Monday, Jul. 31, 1933
Thais without Modesty
Thais Without Modesty
A provincial city got an operatic shock last week unequaled since Geraldine Farrar, as Zaza, in Atlanta before the War, changed her clothes onstage. At Cincinnati's famed Zoo Opera, Soprano Leonora Corona was singing the Bravura title role in Massenet's Thais. A fair-sized audience, not overtaxed by the explicit music, followed the Monk Athanael out of his desert retreat toward Alexandria, where he piously hoped to reform the beauteous and notorious Courtesan Thais. Act I ended innocently enough.

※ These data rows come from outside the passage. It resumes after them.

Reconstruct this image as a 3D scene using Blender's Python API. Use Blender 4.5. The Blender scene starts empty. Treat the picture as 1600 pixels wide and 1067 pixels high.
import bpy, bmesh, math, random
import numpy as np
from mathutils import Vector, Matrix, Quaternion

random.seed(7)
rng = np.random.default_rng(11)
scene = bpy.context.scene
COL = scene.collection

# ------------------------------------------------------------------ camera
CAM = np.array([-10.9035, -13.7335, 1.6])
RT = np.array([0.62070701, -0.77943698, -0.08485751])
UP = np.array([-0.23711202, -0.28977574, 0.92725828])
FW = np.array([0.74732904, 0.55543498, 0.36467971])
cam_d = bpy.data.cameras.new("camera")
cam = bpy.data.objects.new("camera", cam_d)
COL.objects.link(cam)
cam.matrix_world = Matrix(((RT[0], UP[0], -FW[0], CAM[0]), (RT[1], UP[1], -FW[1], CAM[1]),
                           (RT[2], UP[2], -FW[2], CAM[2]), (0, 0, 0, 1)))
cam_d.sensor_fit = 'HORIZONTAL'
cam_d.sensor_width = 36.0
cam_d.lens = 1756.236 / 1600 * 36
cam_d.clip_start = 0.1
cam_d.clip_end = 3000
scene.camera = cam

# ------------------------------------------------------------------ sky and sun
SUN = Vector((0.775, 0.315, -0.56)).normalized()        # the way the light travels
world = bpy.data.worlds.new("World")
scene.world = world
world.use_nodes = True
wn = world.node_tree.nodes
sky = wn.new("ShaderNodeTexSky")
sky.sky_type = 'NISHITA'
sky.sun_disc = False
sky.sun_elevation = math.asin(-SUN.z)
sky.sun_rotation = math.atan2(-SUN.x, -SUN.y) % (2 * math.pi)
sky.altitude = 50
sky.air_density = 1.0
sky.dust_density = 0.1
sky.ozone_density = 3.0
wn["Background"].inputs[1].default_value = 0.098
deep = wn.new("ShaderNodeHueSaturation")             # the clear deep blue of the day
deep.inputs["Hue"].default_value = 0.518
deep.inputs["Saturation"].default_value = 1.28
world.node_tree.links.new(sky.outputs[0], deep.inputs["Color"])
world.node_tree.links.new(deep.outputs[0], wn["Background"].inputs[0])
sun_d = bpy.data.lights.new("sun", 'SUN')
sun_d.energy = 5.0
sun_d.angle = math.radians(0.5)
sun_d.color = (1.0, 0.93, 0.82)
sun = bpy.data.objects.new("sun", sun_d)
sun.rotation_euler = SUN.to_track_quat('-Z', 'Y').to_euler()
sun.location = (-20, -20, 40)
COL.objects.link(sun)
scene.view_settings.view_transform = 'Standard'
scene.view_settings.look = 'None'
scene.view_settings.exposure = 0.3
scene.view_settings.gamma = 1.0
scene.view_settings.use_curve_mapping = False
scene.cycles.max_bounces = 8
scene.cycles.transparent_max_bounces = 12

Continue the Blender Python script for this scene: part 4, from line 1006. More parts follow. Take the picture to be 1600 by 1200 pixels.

In Act II Thais appeared, began trying to unsettle the holy man's complacency. All other means failing, Soprano Corona dramatically flung open her long red cloak. My stars, gasped Cincinnati's ladies, didn't the hussy have anything on at all? Male members of the audience quickly assured themselves that the diva was wearing something--two bits of gauze here & there. "Miss Corona is physically attractive and she managed to acquaint the audience with this fact," primly observed Critic Nina Pugh Smith of the Times-Star. "Shades of Anthony Comstock!" cried the Enquirer's George A. Leighton. "Practically incandescent," remarked Frank Aston of the Post.
Clearly, decided Cincinnati's reporters, Miss Corona (Cohrone) would have to be interviewed on the subject of her startling exposure.
"I am too faithful to my art to do the part without abbreviating my costume," explained the Texas-born artist, a member of the Metropolitan Opera for six years and Rosa Ponselle's understudy. "There is nothing vulgar in art. . . . I purposely enquired before the performance and was told Cincinnati operagoers were ready for Thais. As a matter of fact, I still believe they are, and that those who come to see the remaining performances will appreciate our attempt to give them Thais just as she was--a beautiful courtesan. . . .
"They must not think of me as Corona; they must think of me as Thais. On the stage I must live the part. If Thais had no modesty, I must have none. If Thais bared her body, I must do so. Imagine how ridiculous it would be for Thais to throw open her robe before the holy man and confront him dressed in ballet costume. . . . "If they don't want to see me as Thais, tell them to come back later when I play in The Girl of the Golden West. There I wear lots of clothes--even boots." Two nights later when Thais Corona swept her cloak apart again there was not a vacant seat in the house.